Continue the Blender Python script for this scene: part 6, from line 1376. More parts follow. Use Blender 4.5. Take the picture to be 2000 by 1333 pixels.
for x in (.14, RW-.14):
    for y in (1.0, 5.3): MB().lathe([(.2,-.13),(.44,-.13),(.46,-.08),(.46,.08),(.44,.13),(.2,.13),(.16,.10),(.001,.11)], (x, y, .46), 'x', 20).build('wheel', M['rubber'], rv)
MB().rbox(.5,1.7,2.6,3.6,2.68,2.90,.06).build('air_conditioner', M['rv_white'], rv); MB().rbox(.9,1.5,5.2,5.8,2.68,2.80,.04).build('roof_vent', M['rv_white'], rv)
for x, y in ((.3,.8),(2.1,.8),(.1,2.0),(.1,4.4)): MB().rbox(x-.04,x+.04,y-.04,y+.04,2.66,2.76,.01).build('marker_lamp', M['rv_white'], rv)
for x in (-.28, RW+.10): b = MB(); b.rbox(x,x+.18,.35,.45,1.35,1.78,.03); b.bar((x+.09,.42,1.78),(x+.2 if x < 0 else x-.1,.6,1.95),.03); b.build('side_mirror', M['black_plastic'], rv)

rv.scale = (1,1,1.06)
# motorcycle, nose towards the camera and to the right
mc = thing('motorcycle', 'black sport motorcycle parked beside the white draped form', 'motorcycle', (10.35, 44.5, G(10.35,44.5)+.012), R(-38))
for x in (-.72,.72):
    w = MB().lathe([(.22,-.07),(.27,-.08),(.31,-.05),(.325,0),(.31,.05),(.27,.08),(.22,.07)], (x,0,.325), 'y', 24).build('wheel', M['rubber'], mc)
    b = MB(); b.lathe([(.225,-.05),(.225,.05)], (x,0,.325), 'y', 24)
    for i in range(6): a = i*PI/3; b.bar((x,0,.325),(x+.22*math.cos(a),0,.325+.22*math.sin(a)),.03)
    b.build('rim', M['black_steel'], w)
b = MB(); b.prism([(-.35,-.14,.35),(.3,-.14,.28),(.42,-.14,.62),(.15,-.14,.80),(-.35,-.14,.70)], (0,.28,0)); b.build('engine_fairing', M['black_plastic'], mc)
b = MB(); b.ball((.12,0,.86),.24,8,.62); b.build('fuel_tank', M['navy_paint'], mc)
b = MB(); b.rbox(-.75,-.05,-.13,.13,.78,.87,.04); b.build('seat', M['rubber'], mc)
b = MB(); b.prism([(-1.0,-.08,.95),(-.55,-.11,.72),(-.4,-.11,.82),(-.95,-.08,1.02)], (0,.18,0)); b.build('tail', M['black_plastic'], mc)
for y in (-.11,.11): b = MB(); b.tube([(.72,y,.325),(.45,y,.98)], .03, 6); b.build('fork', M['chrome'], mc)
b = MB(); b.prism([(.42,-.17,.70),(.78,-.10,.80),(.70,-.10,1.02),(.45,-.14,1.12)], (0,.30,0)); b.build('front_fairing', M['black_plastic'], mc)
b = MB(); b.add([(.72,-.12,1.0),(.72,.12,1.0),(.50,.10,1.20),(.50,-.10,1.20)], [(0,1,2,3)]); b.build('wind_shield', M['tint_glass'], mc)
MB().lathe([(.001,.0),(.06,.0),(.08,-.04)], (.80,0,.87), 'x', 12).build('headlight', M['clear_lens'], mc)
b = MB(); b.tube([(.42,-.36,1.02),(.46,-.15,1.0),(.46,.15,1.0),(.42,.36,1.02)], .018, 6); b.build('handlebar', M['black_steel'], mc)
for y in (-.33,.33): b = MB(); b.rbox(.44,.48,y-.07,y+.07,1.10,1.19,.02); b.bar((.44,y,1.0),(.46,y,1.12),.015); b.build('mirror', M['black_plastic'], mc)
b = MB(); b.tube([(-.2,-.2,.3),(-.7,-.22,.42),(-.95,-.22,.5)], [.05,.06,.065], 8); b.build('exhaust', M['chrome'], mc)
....
**JOB**. The listing above should be transcribed in full, exactly as written.

**WRITTEN REPLY**.
Continue the Blender Python script for this scene: part 6, from line 1376. More parts follow. Use Blender 4.5. Take the picture to be 2000 by 1333 pixels.
for x in (.14, RW-.14):
    for y in (1.0, 5.3): MB().lathe([(.2,-.13),(.44,-.13),(.46,-.08),(.46,.08),(.44,.13),(.2,.13),(.16,.10),(.001,.11)], (x, y, .46), 'x', 20).build('wheel', M['rubber'], rv)
MB().rbox(.5,1.7,2.6,3.6,2.68,2.90,.06).build('air_conditioner', M['rv_white'], rv); MB().rbox(.9,1.5,5.2,5.8,2.68,2.80,.04).build('roof_vent', M['rv_white'], rv)
for x, y in ((.3,.8),(2.1,.8),(.1,2.0),(.1,4.4)): MB().rbox(x-.04,x+.04,y-.04,y+.04,2.66,2.76,.01).build('marker_lamp', M['rv_white'], rv)
for x in (-.28, RW+.10): b = MB(); b.rbox(x,x+.18,.35,.45,1.35,1.78,.03); b.bar((x+.09,.42,1.78),(x+.2 if x < 0 else x-.1,.6,1.95),.03); b.build('side_mirror', M['black_plastic'], rv)

rv.scale = (1,1,1.06)
# motorcycle, nose towards the camera and to the right
mc = thing('motorcycle', 'black sport motorcycle parked beside the white draped form', 'motorcycle', (10.35, 44.5, G(10.35,44.5)+.012), R(-38))
for x in (-.72,.72):
    w = MB().lathe([(.22,-.07),(.27,-.08),(.31,-.05),(.325,0),(.31,.05),(.27,.08),(.22,.07)], (x,0,.325), 'y', 24).build('wheel', M['rubber'], mc)
    b = MB(); b.lathe([(.225,-.05),(.225,.05)], (x,0,.325), 'y', 24)
    for i in range(6): a = i*PI/3; b.bar((x,0,.325),(x+.22*math.cos(a),0,.325+.22*math.sin(a)),.03)
    b.build('rim', M['black_steel'], w)
b = MB(); b.prism([(-.35,-.14,.35),(.3,-.14,.28),(.42,-.14,.62),(.15,-.14,.80),(-.35,-.14,.70)], (0,.28,0)); b.build('engine_fairing', M['black_plastic'], mc)
b = MB(); b.ball((.12,0,.86),.24,8,.62); b.build('fuel_tank', M['navy_paint'], mc)
b = MB(); b.rbox(-.75,-.05,-.13,.13,.78,.87,.04); b.build('seat', M['rubber'], mc)
b = MB(); b.prism([(-1.0,-.08,.95),(-.55,-.11,.72),(-.4,-.11,.82),(-.95,-.08,1.02)], (0,.18,0)); b.build('tail', M['black_plastic'], mc)
for y in (-.11,.11): b = MB(); b.tube([(.72,y,.325),(.45,y,.98)], .03, 6); b.build('fork', M['chrome'], mc)
b = MB(); b.prism([(.42,-.17,.70),(.78,-.10,.80),(.70,-.10,1.02),(.45,-.14,1.12)], (0,.30,0)); b.build('front_fairing', M['black_plastic'], mc)
b = MB(); b.add([(.72,-.12,1.0),(.72,.12,1.0),(.50,.10,1.20),(.50,-.10,1.20)], [(0,1,2,3)]); b.build('wind_shield', M['tint_glass'], mc)
MB().lathe([(.001,.0),(.06,.0),(.08,-.04)], (.80,0,.87), 'x', 12).build('headlight', M['clear_lens'], mc)
b = MB(); b.tube([(.42,-.36,1.02),(.46,-.15,1.0),(.46,.15,1.0),(.42,.36,1.02)], .018, 6); b.build('handlebar', M['black_steel'], mc)
for y in (-.33,.33): b = MB(); b.rbox(.44,.48,y-.07,y+.07,1.10,1.19,.02); b.bar((.44,y,1.0),(.46,y,1.12),.015); b.build('mirror', M['black_plastic'], mc)
b = MB(); b.tube([(-.2,-.2,.3),(-.7,-.22,.42),(-.95,-.22,.5)], [.05,.06,.065], 8); b.build('exhaust', M['chrome'], mc)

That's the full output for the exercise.